Former Supreme Court Justice John Paul Stevens, a longtime supporter of LGBTQ rights, dies at 99

The death of former Supreme Court Justice John Paul Stevens underscores just how far the Supreme Court has come on LGBTQ rights–and just how far the Court has regressed.

Stevens, who died yesterday at the age of 99, served on the Court for 35 years, retiring in 2010. A registered Republican, Stevens was appointed to the Court by Gerald Ford. At the time, Stevens was considered a conservative–at least by 1970s standards.

But as a justice, Stevens eventually emerged as the leader of the Court’s liberal wing. Nowhere was that clearer than his stand on civil rights, including LGBTQ rights. As the courts increasingly became the battleground to advance LGBTQ rights, Stevens stood as a firm supporter.

That wasn’t always the majority position.

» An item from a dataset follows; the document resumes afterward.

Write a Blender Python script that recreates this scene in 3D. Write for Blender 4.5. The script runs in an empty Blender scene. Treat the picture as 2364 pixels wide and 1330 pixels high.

In 1986, Stevens issued a strongly worded dissent in the case of Bowers v. Hardwick, in which the Court upheld a Georgia sodomy law, and by extension, sodomy laws everywhere. Stevens complained that Georgia engaged in “selective application” of sodomy laws by only prosecuting gay men, even though the law applied to heterosexuals as well.

The Court finally struck sodomy laws down in 2003. The eloquent majority opinion was written by Justice Anthony Kennedy, who was the strongest advocate for LGBTQ rights on the Court.

Stevens played a role in those decisions by Kennedy: as the senior associate justice, Stevens decided which justice would write the majority opinion. He invariably assigned opinions about LGBTQ rights to Kennedy, thus cementing Kennedy’s legacy as a champion of LGBTQ rights.

Even after leaving the Court, Stevens made clear his support for LGBTQ issues. He was present in the Court in 2015 when it issued its landmark decision legalizing marriage equality nationwide.

A year later, at the age of 96, Stevens wrote an article for the Ohio State Law Journal in which he praised the majority decision. The right to choose your own partner for marriage was, Stevens wrote, “essential to our scheme of ordered liberty—regardless of whether one would choose to marry a person of the same or opposite sex.”

Of course, the current composition of the Supreme Court would make such a ruling today unlikely. After retiring, Stevens was unafraid of making his opinions known, right up to his death. (He just published a book in May.)  He opposed Brett Kavanaugh’s nomination, saying that Kavanaugh was unfit to be on the Court.

Stevens was a throwback to an era when justices looked to the law for guidance and not to party politics. “It’s harder and harder to believe” that judges aren’t politicians, Stevens told NPR last May.

Anyone who looks at the Supreme Court would have to agree.